Ignoring escaped delimiters (commas) with awk?

Question

If I had a string with escaped commas like so:

a,b,{c\,d\,e},f,g

How might I use awk to parse that into the following items?

a
b
{c\,d\,e}
f
g

Answer 1

{
  gsub("\\\\,", "!Q!")
  n = split($0, a, ",")
  for (i = 1; i <= n; ++i) {
    gsub("!Q!", "\\,", a[i])
    print a[i]
  }
}

Answer 2

I don't think awk has any built-in support for something like this. Here's a solution that's not nearly as short as DigitalRoss's, but should have no danger of ever accidentally hitting your made-up string (!Q!).
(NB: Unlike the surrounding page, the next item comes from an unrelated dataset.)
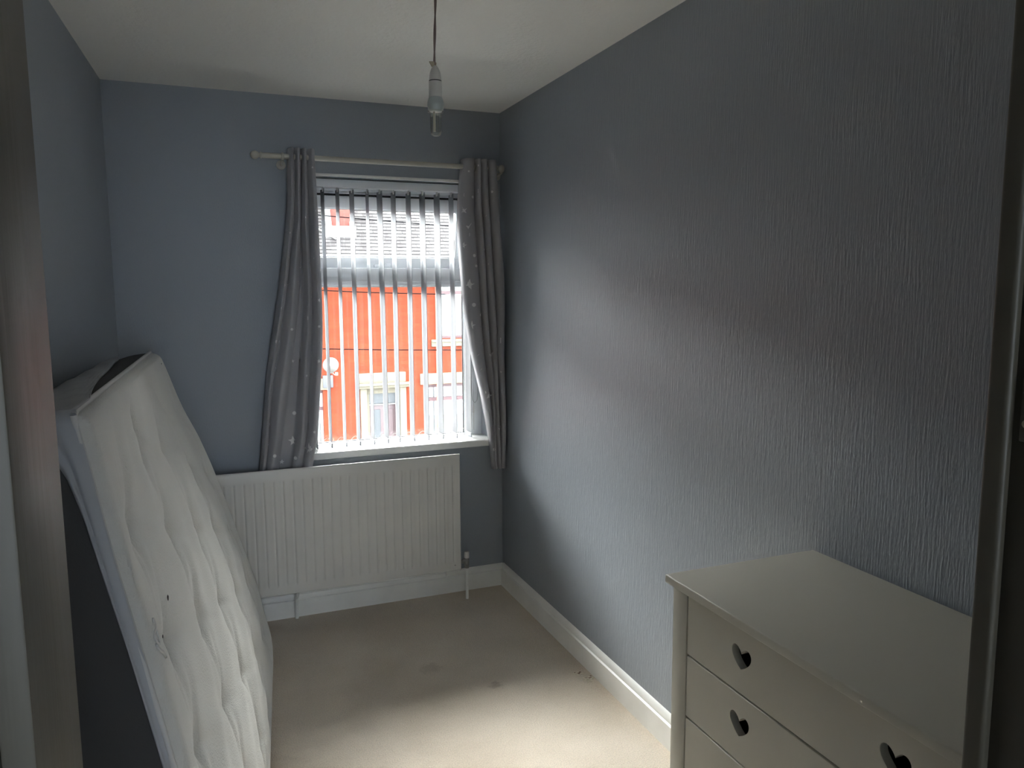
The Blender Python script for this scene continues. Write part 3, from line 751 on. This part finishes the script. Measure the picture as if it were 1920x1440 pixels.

Since it tests with an if, you could also extend it to be careful about whether you actually have \\, at the end of your string, which should be an escaped slash, not comma.

BEGIN {
 FS = ","
}

{
 curfield=1
 for (i=1; i<=NF; i++) {
  if (substr($i,length($i)) == "\\") {
   fields[curfield] = fields[curfield] substr($i,1,length($i)-1) FS
  } else {
   fields[curfield] = fields[curfield] $i
   curfield++
  }
 }
 nf = curfield - 1
 for (i=1; i<=nf; i++) {
  printf("%d: %s   ",i,fields[i])
 }
 printf("\n")
}

Answer 3

{
   split($0, a, /,/)
   j=1
   for(i=1; i<=length(a); ++i) {
      if(match(b[j], /\\$/)) {
         b[j]=b[j] "," a[i]
      } else {
         b[++j] = a[i]
      }
   }
   for(k=2; k<=length(b); ++k) {
      print b[k]
   }
}

1. Split into array a, using ',' as delimiter
2. Build array b from a, merging lines that end in '\'
3. Print array b (Note: Starts at 2 since first item is blank)

This solution presumes (for now) that ',' is the only character that is ever escaped with '\'--that is, there is no need to handle any \\ in the input, nor weird combinations such as \\\,\\,\\\\,,\,.